Work required =
From the line containing "Write part 2" through the line containing "lo = bpy.data.objects.new('lamp_light', ld);", retype each line exactly; include both end lines and nothing beyond them.

◆ ◆ ◆

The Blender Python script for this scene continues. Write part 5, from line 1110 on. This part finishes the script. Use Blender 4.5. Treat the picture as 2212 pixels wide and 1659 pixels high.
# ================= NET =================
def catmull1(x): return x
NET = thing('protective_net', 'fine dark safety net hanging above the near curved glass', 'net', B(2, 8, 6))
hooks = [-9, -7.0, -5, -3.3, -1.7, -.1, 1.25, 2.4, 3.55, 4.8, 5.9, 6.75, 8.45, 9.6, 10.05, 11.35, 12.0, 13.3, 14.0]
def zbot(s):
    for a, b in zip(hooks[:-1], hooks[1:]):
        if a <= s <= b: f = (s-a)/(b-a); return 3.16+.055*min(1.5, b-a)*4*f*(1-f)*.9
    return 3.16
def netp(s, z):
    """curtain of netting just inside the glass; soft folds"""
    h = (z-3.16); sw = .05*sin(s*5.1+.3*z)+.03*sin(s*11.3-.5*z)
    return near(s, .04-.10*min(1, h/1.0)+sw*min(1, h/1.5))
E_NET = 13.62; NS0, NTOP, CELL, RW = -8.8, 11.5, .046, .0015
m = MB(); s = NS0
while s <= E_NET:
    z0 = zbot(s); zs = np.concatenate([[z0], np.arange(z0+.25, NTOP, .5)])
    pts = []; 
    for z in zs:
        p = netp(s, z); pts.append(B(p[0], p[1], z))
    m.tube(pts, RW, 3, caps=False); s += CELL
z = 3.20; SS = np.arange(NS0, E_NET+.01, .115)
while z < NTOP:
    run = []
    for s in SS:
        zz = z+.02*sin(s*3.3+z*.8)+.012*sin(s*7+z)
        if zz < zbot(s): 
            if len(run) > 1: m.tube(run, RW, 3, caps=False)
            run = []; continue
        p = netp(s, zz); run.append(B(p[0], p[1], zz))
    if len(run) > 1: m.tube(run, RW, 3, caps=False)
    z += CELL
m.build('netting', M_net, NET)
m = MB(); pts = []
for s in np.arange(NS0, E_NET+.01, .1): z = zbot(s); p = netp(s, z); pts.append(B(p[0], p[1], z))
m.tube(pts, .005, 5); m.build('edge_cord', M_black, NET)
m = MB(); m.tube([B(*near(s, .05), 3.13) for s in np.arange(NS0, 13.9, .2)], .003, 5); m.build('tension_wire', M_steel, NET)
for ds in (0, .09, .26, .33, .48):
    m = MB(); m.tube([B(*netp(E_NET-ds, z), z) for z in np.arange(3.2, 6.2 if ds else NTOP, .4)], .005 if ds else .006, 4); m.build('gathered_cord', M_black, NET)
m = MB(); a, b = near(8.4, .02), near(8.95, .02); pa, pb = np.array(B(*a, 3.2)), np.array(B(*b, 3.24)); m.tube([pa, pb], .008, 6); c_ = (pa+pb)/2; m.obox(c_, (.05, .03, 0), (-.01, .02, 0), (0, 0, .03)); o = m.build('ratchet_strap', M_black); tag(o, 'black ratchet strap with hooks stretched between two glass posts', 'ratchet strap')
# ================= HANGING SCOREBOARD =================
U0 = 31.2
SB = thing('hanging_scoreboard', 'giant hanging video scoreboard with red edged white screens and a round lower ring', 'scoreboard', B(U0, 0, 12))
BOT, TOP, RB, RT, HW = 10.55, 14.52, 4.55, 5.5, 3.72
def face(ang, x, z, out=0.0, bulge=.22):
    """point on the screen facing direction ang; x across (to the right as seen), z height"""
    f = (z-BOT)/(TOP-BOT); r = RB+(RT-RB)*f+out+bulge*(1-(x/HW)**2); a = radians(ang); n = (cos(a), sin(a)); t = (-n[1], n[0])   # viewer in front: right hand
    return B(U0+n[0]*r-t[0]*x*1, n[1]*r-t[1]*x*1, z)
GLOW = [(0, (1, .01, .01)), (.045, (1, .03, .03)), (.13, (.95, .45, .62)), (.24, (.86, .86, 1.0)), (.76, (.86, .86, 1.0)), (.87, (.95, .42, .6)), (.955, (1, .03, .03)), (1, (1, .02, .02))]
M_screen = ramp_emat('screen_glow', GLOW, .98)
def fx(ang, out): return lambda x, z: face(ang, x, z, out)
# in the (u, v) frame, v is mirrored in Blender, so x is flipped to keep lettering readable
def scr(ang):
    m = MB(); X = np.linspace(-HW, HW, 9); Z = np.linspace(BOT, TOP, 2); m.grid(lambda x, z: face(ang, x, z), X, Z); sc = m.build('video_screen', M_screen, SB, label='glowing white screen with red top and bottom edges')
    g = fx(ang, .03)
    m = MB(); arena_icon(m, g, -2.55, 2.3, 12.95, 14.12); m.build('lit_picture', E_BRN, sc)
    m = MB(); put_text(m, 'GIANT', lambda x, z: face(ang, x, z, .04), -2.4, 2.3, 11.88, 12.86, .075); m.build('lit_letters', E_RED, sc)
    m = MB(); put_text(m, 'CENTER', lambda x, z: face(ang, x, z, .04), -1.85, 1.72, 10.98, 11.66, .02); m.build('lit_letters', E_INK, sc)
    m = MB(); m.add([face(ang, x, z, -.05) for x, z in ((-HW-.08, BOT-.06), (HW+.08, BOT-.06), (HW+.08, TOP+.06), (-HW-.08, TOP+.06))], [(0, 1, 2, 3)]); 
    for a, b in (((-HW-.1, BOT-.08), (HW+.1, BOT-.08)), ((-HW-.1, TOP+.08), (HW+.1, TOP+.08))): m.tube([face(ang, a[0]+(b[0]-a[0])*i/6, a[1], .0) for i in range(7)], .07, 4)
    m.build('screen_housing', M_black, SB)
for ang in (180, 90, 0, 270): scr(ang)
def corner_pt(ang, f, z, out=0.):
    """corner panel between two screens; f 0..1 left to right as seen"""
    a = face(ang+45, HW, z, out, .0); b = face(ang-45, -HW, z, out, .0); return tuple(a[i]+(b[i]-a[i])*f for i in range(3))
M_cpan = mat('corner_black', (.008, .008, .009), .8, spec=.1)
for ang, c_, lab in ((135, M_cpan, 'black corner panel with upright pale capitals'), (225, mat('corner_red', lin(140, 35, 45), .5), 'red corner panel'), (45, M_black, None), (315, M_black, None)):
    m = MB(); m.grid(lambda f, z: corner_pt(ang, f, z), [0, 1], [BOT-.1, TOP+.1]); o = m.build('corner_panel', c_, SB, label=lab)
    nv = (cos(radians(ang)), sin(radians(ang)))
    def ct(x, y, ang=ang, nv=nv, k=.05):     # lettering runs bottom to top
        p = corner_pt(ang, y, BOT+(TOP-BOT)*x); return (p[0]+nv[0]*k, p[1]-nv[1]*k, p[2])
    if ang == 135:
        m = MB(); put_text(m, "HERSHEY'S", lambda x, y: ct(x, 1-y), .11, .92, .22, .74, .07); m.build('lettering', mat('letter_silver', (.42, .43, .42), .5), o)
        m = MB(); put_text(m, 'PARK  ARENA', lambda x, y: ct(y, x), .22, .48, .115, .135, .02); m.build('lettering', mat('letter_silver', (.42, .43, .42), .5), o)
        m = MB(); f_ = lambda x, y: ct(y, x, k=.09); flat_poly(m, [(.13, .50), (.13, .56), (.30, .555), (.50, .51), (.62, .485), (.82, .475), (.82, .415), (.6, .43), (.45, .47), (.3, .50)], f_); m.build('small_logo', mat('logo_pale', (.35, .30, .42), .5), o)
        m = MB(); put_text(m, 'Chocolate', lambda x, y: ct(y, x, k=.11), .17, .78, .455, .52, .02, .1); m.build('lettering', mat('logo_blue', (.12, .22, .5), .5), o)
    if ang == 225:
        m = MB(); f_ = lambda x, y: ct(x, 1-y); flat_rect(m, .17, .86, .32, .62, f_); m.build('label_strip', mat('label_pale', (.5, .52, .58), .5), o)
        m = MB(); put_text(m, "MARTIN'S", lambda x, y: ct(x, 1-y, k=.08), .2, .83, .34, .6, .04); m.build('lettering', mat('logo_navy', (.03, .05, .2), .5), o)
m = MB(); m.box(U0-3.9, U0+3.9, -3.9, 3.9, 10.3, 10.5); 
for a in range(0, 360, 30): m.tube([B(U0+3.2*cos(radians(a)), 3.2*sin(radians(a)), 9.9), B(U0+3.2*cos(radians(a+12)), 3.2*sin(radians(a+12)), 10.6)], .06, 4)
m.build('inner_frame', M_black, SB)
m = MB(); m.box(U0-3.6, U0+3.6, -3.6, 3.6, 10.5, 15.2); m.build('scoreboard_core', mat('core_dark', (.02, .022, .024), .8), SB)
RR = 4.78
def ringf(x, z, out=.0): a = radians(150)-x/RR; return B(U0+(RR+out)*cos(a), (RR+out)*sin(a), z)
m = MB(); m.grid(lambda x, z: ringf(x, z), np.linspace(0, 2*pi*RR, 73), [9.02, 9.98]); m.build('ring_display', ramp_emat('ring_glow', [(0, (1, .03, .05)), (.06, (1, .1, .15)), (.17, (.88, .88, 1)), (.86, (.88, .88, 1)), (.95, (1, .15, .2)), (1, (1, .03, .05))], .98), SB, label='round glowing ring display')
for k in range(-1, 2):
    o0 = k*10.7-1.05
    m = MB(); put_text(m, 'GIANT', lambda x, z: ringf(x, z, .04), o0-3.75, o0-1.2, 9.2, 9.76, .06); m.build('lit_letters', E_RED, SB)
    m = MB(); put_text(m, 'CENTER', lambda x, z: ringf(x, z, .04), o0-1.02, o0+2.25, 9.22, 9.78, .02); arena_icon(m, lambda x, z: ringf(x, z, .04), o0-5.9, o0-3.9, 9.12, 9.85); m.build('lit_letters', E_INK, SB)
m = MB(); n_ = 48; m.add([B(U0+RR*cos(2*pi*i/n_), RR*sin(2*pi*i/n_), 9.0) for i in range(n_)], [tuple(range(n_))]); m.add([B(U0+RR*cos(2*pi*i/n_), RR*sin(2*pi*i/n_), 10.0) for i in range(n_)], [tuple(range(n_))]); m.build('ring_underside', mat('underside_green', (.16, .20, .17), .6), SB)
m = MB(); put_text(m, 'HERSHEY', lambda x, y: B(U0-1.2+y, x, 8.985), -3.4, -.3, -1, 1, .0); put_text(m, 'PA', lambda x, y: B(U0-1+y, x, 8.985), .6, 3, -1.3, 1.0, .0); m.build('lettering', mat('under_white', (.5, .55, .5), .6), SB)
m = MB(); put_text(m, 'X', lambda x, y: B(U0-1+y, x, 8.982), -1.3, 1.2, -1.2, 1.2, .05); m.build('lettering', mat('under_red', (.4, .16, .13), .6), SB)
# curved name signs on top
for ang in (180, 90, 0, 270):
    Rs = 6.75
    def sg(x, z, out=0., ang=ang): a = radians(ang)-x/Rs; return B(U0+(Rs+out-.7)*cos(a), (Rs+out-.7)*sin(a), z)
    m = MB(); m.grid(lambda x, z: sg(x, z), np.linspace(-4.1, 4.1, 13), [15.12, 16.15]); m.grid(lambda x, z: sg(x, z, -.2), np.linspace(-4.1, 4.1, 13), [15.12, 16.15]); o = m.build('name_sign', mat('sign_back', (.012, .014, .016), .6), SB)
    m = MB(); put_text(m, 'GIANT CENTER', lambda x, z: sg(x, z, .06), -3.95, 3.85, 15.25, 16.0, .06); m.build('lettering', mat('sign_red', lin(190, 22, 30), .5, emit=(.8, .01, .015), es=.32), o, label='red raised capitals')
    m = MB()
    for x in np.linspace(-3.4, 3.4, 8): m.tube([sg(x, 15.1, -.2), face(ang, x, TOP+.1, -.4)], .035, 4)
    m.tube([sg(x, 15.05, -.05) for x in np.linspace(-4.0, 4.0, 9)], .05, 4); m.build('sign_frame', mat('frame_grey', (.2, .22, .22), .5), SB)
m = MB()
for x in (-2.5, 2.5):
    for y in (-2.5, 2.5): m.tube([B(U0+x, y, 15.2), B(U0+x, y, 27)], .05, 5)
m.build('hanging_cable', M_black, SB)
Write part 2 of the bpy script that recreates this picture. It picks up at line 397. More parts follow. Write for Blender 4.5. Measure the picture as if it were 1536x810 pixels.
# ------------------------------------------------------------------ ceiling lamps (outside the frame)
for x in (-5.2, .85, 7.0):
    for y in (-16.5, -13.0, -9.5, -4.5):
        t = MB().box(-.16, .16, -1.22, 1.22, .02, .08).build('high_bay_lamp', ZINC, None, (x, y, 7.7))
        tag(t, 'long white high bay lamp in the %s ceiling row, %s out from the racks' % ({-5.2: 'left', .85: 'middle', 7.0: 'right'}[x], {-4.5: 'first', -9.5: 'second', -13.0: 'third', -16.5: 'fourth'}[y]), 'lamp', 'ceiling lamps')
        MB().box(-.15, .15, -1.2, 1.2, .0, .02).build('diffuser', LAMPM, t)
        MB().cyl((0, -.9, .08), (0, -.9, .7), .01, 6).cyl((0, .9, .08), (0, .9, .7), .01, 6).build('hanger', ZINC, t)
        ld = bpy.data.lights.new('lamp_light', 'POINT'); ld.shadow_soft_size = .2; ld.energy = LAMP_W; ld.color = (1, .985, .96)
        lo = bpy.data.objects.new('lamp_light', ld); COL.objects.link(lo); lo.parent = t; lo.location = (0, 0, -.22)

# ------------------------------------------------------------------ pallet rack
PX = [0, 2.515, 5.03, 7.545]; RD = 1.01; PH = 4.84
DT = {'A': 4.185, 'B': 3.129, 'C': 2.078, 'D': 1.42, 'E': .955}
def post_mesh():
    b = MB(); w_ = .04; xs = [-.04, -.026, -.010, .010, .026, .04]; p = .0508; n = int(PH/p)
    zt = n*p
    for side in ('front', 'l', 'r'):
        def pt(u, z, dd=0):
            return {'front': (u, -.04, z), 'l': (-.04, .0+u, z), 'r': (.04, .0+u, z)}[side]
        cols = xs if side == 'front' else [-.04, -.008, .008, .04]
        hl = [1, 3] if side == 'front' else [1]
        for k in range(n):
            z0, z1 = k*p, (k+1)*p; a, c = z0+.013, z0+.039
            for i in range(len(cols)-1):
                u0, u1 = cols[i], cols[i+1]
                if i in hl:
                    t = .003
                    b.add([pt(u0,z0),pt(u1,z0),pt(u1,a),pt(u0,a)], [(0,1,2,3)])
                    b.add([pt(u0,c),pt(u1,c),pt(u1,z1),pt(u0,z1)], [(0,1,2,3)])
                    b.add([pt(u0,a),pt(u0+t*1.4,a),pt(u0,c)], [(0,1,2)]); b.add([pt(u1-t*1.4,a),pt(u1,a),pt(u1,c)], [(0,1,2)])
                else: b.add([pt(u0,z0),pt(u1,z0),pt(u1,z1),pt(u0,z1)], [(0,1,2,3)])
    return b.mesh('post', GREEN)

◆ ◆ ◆

Task response =
Write part 2 of the bpy script that recreates this picture. It picks up at line 397. More parts follow. Write for Blender 4.5. Measure the picture as if it were 1536x810 pixels.
# ------------------------------------------------------------------ ceiling lamps (outside the frame)
for x in (-5.2, .85, 7.0):
    for y in (-16.5, -13.0, -9.5, -4.5):
        t = MB().box(-.16, .16, -1.22, 1.22, .02, .08).build('high_bay_lamp', ZINC, None, (x, y, 7.7))
        tag(t, 'long white high bay lamp in the %s ceiling row, %s out from the racks' % ({-5.2: 'left', .85: 'middle', 7.0: 'right'}[x], {-4.5: 'first', -9.5: 'second', -13.0: 'third', -16.5: 'fourth'}[y]), 'lamp', 'ceiling lamps')
        MB().box(-.15, .15, -1.2, 1.2, .0, .02).build('diffuser', LAMPM, t)
        MB().cyl((0, -.9, .08), (0, -.9, .7), .01, 6).cyl((0, .9, .08), (0, .9, .7), .01, 6).build('hanger', ZINC, t)
        ld = bpy.data.lights.new('lamp_light', 'POINT'); ld.shadow_soft_size = .2; ld.energy = LAMP_W; ld.color = (1, .985, .96)
        lo = bpy.data.objects.new('lamp_light', ld); COL.objects.link(lo); lo.parent = t; lo.location = (0, 0, -.22)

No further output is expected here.